33 honest nodes + 1 attacker → safe 50 honest nodes + 25 attackers → NOT safe (attackers > 1/3)

Ethereum PoS (Gasper) is BFT-flavored: a block is finalized once 2/3 of staked ETH attests to it. Reverting requires either (a) burning 1/3 of the stake or (b) breaking the crypto. This is "economic finality".

4. Proof of Work vs Proof of Stake

	PoW (Bitcoin)	PoS (Ethereum post-Merge)
Sybil defense	Hardware + electricity	Locked-up capital (stake)
Block producer	First to find a nonce	Random committee from stakers
Finality	Probabilistic (~6 blocks)	Deterministic (~2 epochs, ~13 min)
Energy	High	Low
Attack cost	Rent hashrate	Buy & stake 1/3+ of ETH

Analogy — PoW is a lottery where the ticket is a graphics card. PoS is collateralized voting: liars get their stake slashed, which is the same idea as a security deposit on a rental apartment.

5. P2P networking: gossip and DHTs

Ethereum's execution layer uses devp2p; the consensus layer uses libp2p with gossipsub. Gossip = each node tells k neighbors about a new message; with k=8 a 10k-node net saturates in ~4 hops.

# Gossip pseudo-code
on receive(msg):
  if seen(msg.id): return
  mark_seen(msg.id)
  for peer in pick_random(peers, k=8):
      send(peer, msg)

Why you care — propagation delay is why blocks can't come every 100ms. Ethereum's 12s slot is mostly a "let the network catch up" budget.

6. Project — simulate a P2P mesh

Spin up 10 Node.js processes, each listening on a different port. On boot, each picks 3 random peers and opens sockets. When you POST a message to any one, it should reach all 10 via gossip within a second. Log the hop count.

Starter (Node, ~50 lines)

// node peer.js <myPort> <peer1> <peer2> ...
const net = require('net'), http = require('http');
const crypto = require('crypto');
const [,, myPort, ...peers] = process.argv;
const seen = new Set();

const forward = (msg) => {
  for (const p of peers) {
    const s = net.connect(+p, 'localhost', () => s.end(JSON.stringify(msg)));
    s.on('error', () => {});
  }
};

net.createServer(sock => {
  let buf = '';
  sock.on('data', d => buf += d);
  sock.on('end', () => {
    const msg = JSON.parse(buf);
    if (seen.has(msg.id)) return;
    seen.add(msg.id);
    console.log(myPort, 'got', msg.id, 'hop', msg.hop);
    forward({ ...msg, hop: msg.hop + 1 });
  });
}).listen(+myPort);

http.createServer((req, res) => {
  const msg = { id: crypto.randomUUID(), hop: 0, body: 'hi' };
  seen.add(msg.id); forward(msg); res.end('ok');
}).listen(+myPort + 1000);

7. Docker + libp2p (optional)

For a "real" taste, run js-libp2p nodes in Docker containers on a shared network.
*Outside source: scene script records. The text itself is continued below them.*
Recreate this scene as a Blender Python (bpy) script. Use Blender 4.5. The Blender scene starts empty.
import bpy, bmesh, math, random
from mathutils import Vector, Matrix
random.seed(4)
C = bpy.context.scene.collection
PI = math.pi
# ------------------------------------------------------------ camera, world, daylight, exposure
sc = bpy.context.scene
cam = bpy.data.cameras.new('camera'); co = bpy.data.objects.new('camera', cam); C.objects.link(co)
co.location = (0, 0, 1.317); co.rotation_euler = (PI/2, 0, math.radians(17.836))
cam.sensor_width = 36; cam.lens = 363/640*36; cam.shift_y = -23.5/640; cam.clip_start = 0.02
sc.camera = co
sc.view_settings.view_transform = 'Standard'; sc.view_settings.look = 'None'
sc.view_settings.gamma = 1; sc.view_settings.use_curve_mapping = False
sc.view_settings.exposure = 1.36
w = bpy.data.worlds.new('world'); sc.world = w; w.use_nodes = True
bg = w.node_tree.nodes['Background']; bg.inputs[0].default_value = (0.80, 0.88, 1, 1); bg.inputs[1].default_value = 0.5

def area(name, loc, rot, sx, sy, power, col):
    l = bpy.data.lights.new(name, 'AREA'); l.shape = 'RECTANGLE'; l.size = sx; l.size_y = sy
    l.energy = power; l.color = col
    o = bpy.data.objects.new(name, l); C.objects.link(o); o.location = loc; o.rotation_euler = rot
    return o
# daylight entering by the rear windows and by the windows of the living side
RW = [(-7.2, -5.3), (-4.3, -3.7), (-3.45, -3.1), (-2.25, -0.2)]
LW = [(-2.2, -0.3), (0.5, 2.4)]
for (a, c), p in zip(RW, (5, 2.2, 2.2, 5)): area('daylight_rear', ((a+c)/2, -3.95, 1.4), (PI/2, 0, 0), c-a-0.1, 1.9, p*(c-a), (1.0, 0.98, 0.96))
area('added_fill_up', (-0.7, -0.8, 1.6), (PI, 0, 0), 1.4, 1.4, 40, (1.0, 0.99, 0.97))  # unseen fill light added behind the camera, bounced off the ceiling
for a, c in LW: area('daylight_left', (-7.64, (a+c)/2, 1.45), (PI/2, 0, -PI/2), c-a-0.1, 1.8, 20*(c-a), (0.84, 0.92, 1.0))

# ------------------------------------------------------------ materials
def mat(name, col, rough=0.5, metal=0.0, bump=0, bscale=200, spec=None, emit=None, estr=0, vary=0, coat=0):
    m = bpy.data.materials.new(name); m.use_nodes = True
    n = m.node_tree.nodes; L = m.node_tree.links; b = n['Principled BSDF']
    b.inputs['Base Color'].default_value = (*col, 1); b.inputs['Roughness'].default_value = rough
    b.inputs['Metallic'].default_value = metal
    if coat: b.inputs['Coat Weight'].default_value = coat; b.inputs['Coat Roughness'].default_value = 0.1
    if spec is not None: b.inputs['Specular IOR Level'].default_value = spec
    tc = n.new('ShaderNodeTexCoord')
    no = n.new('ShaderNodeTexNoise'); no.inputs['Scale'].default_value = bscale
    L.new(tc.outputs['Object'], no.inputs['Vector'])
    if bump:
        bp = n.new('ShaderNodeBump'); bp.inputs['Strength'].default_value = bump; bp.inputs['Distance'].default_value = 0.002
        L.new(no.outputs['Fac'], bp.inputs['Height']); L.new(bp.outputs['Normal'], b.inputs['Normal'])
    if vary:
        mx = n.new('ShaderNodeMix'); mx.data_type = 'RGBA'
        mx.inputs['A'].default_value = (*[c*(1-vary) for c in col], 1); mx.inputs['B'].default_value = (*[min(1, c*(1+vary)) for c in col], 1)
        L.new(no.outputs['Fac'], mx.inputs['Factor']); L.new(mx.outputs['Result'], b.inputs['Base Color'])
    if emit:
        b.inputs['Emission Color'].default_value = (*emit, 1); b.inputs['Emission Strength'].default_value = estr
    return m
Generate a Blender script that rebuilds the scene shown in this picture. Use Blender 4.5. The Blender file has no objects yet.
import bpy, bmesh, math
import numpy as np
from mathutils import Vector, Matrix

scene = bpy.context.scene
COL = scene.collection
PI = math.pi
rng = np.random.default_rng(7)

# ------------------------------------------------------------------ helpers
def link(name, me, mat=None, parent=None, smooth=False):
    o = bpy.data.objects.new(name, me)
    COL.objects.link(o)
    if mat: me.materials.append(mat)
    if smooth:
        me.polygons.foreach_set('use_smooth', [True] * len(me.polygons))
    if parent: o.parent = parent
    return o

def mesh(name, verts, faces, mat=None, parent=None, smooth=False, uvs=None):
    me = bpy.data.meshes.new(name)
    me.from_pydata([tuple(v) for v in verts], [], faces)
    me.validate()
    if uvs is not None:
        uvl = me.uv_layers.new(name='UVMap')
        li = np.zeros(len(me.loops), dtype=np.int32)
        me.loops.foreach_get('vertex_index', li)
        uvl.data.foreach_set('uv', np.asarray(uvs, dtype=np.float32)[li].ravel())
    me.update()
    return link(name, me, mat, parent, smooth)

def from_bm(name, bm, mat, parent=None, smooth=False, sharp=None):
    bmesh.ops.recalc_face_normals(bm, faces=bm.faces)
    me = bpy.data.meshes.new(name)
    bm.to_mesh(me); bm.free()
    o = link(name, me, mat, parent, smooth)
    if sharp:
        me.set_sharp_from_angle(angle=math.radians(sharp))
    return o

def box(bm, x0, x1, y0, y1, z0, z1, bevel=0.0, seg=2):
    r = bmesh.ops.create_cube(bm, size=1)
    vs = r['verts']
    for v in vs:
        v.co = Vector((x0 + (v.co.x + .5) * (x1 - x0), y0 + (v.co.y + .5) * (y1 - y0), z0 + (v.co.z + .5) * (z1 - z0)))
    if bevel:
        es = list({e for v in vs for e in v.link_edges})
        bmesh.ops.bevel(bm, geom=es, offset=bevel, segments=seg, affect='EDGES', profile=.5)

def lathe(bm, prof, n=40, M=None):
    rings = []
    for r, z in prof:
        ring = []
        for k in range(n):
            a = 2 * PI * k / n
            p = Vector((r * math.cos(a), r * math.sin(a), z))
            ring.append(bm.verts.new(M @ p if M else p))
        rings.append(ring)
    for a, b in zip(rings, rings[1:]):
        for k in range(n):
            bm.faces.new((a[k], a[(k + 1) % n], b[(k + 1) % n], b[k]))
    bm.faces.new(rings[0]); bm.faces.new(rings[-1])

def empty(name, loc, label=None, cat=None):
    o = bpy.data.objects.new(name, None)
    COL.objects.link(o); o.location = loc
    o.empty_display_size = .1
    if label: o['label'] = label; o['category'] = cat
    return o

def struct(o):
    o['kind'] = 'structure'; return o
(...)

This is exactly the stack Polkadot and IPFS use.

Quiz

Q. Your 100-validator PoS chain has 40 validators collude to censor transactions. What happens?

Nothing; majority is honest
The chain halts entirely
Liveness degrades (censored txs don't get included) but safety holds because attackers are < 2/3
All stake gets slashed automatically

BFT safety needs >2/3 to violate; 40/100 can censor (liveness attack) but can't finalize a fraudulent block.